■ Task objective: Return each line of the listing that contains the string "this".

[Records with scene code]
######

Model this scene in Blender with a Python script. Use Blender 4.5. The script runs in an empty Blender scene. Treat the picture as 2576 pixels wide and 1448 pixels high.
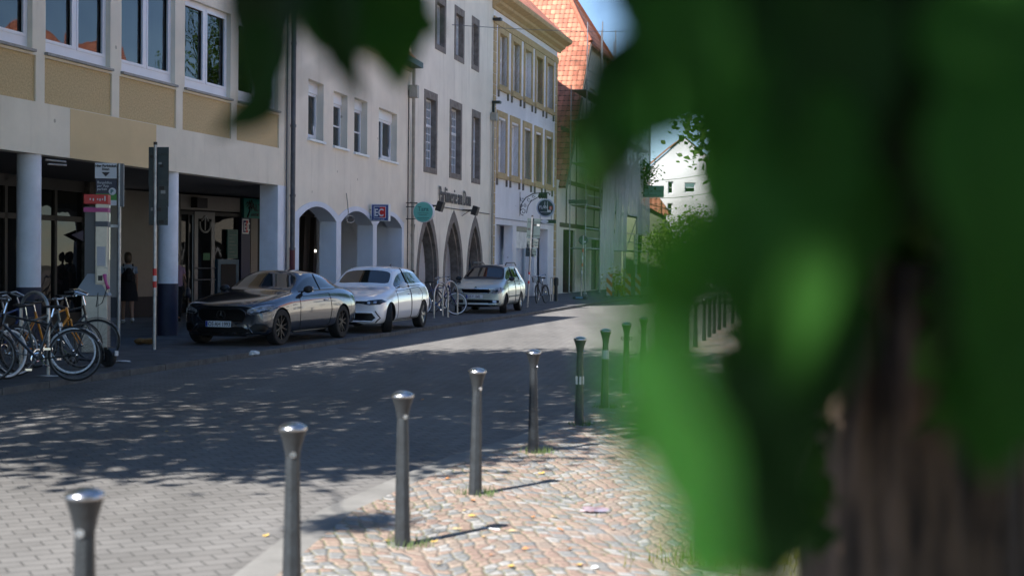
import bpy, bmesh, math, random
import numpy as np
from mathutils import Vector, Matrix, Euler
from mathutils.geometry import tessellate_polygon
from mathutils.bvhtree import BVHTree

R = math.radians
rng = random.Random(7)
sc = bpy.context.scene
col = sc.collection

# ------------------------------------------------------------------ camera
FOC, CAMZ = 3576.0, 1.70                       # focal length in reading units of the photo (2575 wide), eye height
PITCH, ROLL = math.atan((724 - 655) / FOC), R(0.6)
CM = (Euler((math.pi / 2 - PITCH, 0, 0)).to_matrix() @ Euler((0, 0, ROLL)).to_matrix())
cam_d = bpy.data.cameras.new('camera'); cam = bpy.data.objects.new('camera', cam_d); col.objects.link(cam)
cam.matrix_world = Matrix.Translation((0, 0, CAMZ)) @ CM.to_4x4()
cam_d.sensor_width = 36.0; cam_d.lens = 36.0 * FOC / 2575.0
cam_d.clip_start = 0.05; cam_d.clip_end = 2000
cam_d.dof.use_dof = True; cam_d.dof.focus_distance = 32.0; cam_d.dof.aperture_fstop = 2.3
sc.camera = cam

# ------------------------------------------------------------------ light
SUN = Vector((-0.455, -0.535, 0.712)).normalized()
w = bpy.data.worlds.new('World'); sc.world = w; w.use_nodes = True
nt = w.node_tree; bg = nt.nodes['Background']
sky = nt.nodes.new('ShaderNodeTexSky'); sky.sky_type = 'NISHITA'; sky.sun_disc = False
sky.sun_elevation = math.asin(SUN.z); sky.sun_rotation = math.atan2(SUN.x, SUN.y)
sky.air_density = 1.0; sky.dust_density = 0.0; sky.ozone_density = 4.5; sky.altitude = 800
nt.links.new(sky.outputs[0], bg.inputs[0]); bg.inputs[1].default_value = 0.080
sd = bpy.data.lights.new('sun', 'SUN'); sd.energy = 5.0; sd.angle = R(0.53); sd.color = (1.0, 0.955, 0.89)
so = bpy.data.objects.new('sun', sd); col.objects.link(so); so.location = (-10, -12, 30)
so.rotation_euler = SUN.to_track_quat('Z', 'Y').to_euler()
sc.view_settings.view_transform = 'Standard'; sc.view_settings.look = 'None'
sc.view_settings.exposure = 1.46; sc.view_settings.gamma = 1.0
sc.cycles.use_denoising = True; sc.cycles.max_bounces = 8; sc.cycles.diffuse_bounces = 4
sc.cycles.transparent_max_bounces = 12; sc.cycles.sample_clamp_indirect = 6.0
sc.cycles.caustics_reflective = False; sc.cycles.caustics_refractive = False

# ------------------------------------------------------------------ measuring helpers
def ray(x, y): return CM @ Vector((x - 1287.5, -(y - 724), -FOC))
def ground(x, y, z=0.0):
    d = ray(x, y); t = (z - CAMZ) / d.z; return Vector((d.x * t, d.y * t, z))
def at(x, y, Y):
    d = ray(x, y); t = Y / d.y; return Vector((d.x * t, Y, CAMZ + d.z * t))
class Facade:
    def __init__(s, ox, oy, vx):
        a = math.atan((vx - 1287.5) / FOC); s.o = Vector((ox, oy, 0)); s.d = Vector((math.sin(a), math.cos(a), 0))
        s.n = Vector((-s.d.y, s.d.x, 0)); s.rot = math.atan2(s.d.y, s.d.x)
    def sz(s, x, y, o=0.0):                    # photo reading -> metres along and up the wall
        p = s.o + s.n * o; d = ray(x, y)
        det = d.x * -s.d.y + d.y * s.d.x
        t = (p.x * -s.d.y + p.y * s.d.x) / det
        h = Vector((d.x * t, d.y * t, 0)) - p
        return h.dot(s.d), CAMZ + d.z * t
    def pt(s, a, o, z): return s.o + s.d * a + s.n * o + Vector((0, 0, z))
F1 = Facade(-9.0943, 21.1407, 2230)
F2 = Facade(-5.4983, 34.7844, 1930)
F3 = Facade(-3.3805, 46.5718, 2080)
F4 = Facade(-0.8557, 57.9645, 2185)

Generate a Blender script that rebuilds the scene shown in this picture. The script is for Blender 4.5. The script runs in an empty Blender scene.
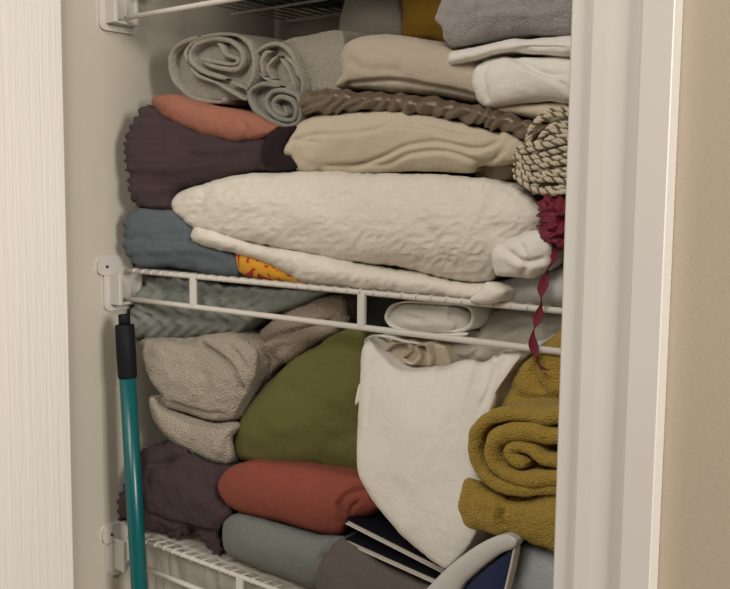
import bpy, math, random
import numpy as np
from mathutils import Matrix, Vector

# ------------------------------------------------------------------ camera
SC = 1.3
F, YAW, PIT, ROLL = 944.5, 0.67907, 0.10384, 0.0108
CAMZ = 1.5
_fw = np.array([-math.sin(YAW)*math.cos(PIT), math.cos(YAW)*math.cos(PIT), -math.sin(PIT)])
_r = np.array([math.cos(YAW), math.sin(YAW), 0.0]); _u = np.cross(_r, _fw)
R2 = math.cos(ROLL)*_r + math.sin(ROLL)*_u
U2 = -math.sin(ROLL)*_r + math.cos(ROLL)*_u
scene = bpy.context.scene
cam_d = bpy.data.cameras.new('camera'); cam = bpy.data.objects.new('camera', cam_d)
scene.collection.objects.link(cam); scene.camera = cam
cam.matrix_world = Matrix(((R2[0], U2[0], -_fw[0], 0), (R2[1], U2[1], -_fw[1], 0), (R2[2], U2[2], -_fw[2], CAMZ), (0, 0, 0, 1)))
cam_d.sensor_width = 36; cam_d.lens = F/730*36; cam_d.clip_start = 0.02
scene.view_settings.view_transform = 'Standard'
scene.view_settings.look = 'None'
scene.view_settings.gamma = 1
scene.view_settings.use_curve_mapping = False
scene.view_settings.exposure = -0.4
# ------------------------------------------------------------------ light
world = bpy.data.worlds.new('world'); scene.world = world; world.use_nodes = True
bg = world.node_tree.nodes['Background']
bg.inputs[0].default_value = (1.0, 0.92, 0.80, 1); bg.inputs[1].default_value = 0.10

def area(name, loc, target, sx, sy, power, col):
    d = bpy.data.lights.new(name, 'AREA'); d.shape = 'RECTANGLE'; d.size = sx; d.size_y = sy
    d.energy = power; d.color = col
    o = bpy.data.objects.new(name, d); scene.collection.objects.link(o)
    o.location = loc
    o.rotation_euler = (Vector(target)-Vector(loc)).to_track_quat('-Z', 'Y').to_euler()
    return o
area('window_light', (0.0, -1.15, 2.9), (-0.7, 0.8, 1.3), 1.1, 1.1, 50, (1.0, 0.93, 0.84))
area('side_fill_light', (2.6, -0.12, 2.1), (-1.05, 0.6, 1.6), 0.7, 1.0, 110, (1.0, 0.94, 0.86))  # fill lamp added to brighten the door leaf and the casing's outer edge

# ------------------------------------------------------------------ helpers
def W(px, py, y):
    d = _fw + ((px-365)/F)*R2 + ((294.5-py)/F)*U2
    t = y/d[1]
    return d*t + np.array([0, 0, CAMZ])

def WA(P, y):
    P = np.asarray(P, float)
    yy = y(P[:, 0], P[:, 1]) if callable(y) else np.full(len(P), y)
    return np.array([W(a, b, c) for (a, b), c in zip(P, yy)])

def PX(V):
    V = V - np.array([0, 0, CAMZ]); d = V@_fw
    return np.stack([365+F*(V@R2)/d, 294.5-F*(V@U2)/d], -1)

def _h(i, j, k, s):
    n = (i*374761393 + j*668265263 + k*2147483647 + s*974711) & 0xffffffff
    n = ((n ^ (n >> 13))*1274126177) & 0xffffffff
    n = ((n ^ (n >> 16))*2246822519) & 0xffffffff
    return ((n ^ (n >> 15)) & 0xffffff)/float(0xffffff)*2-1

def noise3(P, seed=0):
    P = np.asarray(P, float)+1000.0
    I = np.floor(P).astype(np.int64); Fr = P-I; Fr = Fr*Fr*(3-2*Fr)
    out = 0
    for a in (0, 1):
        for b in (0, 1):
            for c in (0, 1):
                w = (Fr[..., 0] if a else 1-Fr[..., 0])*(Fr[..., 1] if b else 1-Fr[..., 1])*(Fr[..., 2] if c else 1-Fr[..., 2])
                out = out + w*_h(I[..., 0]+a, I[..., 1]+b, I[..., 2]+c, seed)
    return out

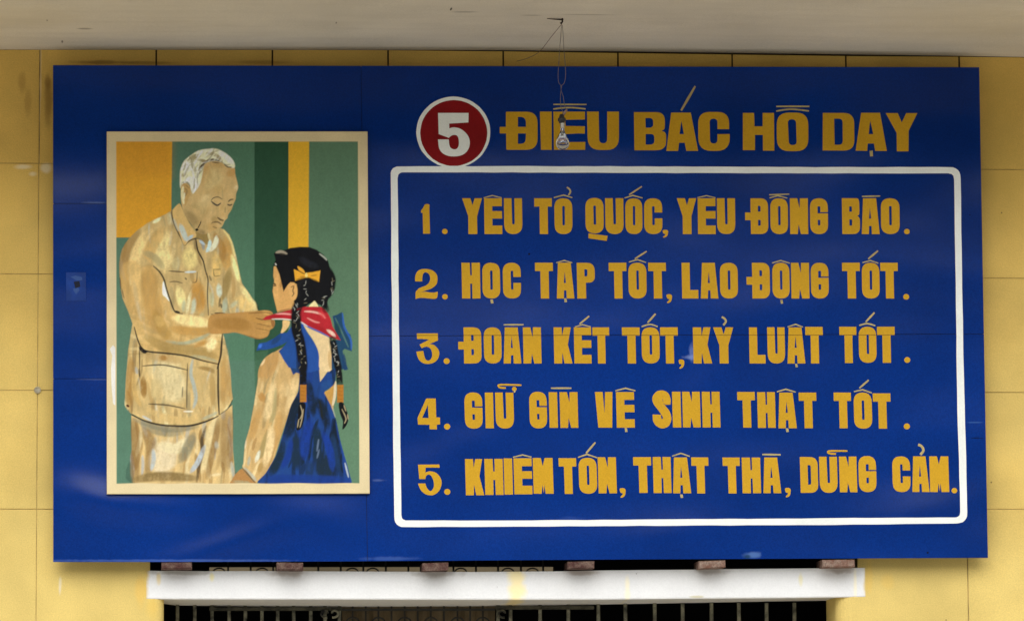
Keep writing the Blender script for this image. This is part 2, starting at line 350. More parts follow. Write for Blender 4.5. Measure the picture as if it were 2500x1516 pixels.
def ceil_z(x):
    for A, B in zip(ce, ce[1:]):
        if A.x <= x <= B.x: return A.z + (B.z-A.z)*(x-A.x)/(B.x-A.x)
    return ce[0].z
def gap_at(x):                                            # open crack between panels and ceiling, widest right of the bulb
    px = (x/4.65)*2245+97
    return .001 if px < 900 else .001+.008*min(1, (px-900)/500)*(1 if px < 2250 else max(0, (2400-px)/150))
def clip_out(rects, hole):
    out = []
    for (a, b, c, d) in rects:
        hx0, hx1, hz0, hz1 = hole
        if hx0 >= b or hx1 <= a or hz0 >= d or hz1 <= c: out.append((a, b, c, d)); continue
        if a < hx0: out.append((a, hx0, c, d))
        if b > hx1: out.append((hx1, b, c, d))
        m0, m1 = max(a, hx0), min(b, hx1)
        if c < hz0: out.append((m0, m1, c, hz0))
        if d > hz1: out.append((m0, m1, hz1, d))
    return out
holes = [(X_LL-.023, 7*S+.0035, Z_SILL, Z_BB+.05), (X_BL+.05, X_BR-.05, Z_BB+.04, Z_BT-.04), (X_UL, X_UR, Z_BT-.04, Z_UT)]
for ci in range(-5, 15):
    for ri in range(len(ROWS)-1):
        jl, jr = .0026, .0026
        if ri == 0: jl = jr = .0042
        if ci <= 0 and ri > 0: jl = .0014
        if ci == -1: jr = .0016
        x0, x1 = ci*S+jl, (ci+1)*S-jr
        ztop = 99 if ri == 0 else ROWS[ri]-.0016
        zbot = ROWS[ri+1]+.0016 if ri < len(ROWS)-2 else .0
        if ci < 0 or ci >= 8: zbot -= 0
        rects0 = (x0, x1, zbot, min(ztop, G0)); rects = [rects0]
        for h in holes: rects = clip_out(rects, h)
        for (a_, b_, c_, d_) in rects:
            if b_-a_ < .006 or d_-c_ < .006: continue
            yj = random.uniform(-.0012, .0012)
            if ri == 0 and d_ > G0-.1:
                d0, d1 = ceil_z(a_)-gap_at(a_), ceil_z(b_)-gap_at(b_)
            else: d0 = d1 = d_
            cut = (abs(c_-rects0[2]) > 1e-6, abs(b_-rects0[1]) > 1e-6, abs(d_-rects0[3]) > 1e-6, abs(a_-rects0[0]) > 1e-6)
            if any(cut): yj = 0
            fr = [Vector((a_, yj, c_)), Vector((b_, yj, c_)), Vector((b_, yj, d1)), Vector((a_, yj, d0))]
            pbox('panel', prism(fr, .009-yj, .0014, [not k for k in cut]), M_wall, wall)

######

■ Output of the exercise:
Model this scene in Blender with a Python script. Use Blender 4.5. The script runs in an empty Blender scene. Treat the picture as 2576 pixels wide and 1448 pixels high.
Generate a Blender script that rebuilds the scene shown in this picture. The script is for Blender 4.5. The script runs in an empty Blender scene.
Keep writing the Blender script for this image. This is part 2, starting at line 350. More parts follow. Write for Blender 4.5. Measure the picture as if it were 2500x1516 pixels.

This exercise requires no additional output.